The Act lays down a clear cut-off period of five years for all the old enforcement procedures, in other words, those that commenced before April 1 2017. Many of these enforcement procedures will terminate on the date that the Act enters force, January 1 2020, because by this date they will already have long exceeded the five-year limit from their commencement date. In such cases, bailiffs will have to notify the creditor of the automatic termination of their old enforcement procedure no later than six months from the Act's entry into force. In the case of other old enforcement procedures that will be terminated gradually after January 1 2020, the bailiff will have to notify the creditor concerned within a shorter period: three months from the termination of the enforcement procedure. Under these rules, all the old enforcement procedures will be terminated no later than March 31 2022.

Some old enforcement procedures will be exempted from mandatory termination such as enforcement procedures for alimony payments, because termination could create unfair conditions for mothers with dependent children, and receivables resulting from operational programmes or EU funds, because of the rules governing the use of such funds. There will also be no mandatory termination of enforcement procedures in which the bailiff is enforcing a non-monetary performance such as the demolition of a building. Another important point is that an old enforcement procedure will not be terminated if the bailiff has recovered EUR15 ($16) or more from a debtor within the 18 months before the date when it would (otherwise) expire. This rule reflects the government's intention to apply mandatory termination only to those procedures where there has been no satisfaction of the creditors and the case is merely an administrative burden on the courts.

The Act also lays down strict regulations on the calculation and apportionment of costs in old enforcement procedures subject to mandatory termination. In such cases, bailiffs will be entitled to retain any fees deducted from any part of the receivable seized before the termination of the enforcement procedure plus a flat-rate fee of EUR35. The creditor must pay this flat-rate fee to the bailiff. Bailiffs will not be entitled to any other fees from the old enforcement procedure.

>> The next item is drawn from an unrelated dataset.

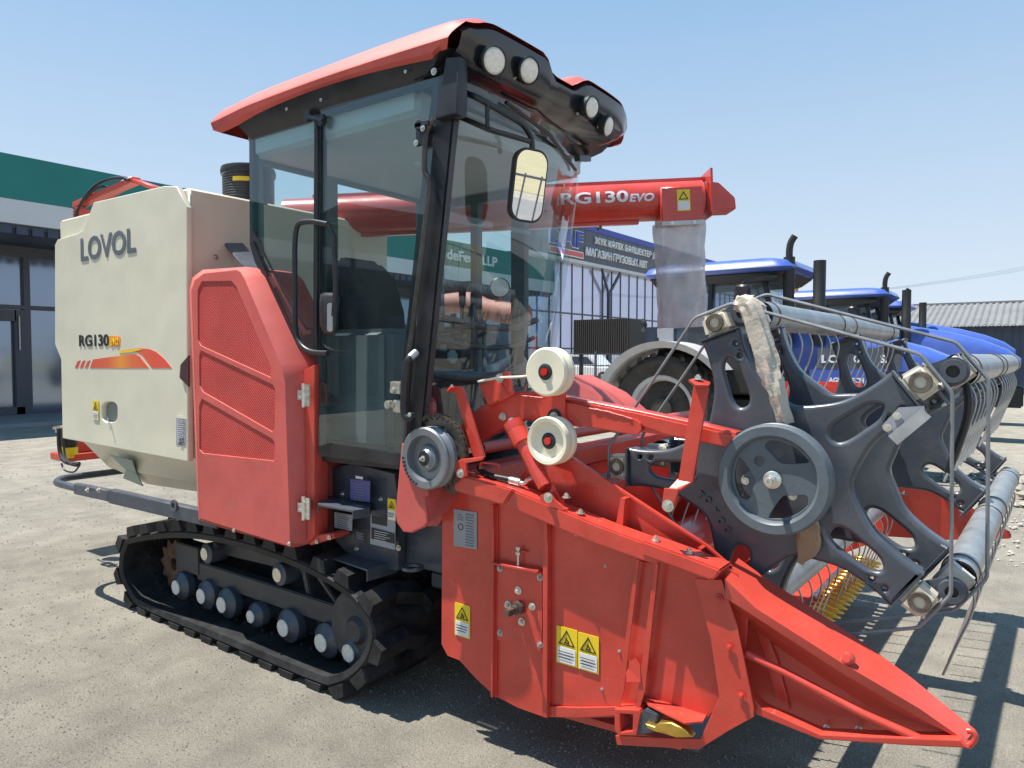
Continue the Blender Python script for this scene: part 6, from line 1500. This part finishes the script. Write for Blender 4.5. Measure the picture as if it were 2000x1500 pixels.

It is important to note that the Act does not constitute an amnesty in enforcement procedures because it does not extinguish creditors' claims in the cases concerned. If any property of the debtor is discovered after the mandatory termination of the enforcement procedure, the creditor can start a new enforcement procedure against the debtor, but in this case, it will be subject to the new Code of Enforcement Procedure effective from April 1 2017. This includes mechanisms designed to ensure that enforcement procedures are completed more quickly, including the previously mentioned deadlines of two-and-a-half and five years if a creditor's claim cannot be recovered. The Act is mainly of benefit to the courts, which will be able to cast off the burden of numerous old, insolvent enforcement procedures and attend to other more serious cases. The termination of the old enforcement procedures will probably also cause creditors to review the enforceability of their claims, as they will have to make a commercial decision whether to stop an old enforcement procedure for a flat-rate fee of EUR35, or to continue it with an unclear outcome, but subject to the new rules for enforcement procedures, under which the minimum fee that the creditor must pay to the bailiff is EUR60.